Sunday, February 21, 2010

'Joan the Loan', 78, avoids prison sentence for illegal money lending

A 78-year-old grandmother known as "Joan the Loan" was told she was too old to go to jail after she was convicted of illegal money lending. Joan Fionda, a widow who walks with a stick, was not quite the cuddly granny she appeared. The court heard that she lent tens of thousands of pounds at exorbitant interest rates to people so desperate they had nowhere else to go.

In return she would demand pre-signed blank cheques or access to their bank accounts or benefit payments. One couple were forced to sell their flat in order to pay back the inflated amount they owed her.

The court heard that Fionda would be accompanied by “enforcers” and had a team of three or four women helping run her money-lending operations.

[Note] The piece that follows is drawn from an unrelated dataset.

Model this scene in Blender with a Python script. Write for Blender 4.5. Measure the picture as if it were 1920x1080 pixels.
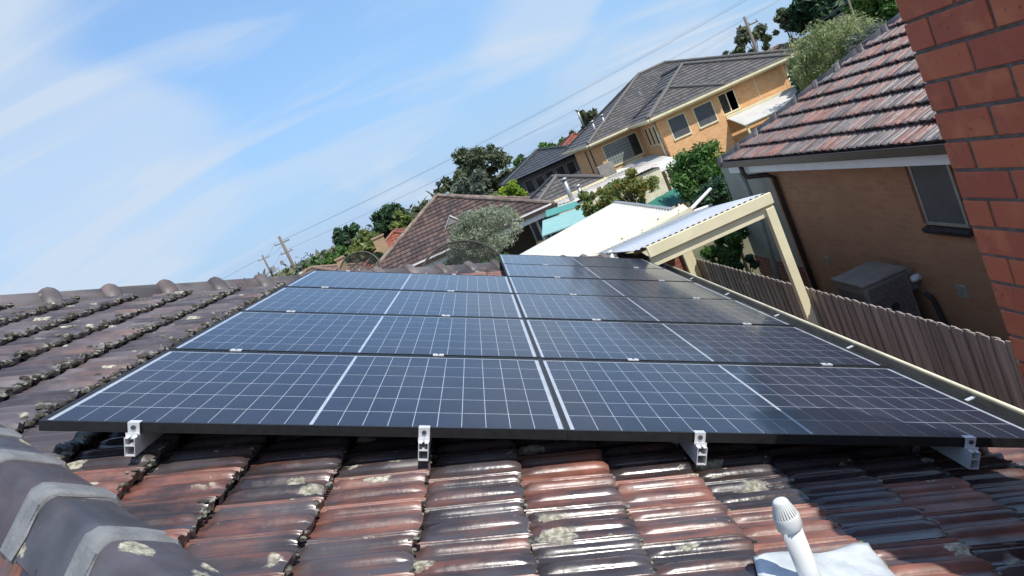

Staff at the post office in Horfield, Bristol, nicknamed them “the Mafia” because were always withdrawing cash using other people’s pass books.


Photo from here.

When police raised Fionda’s home in January this year they found £6,000 in cash. Yesterday she pleaded guilty to four offences of money lending without a licence totalling £33,500.

The judge at Bristol Crown Court described Fionda as a ”loan shark” and sentenced her to a 12-month community and supervision order. Judge Nigel Davis said: ”This is basically loan sharking. This is a cottage industry where you lent quite considerable sums at quite a considerable rate of interest.

“I find it very difficult to know what to do with you. There is no way I am going to send you at this stage of your life to prison. But at the same time I don’t want you to think what you were doing was okay. On occasions you were charging quite a lot of money. You were lending to people who are often very vulnerable and unable to pay you back. You didn’t do it out of the goodness of your heart. They trusted you.”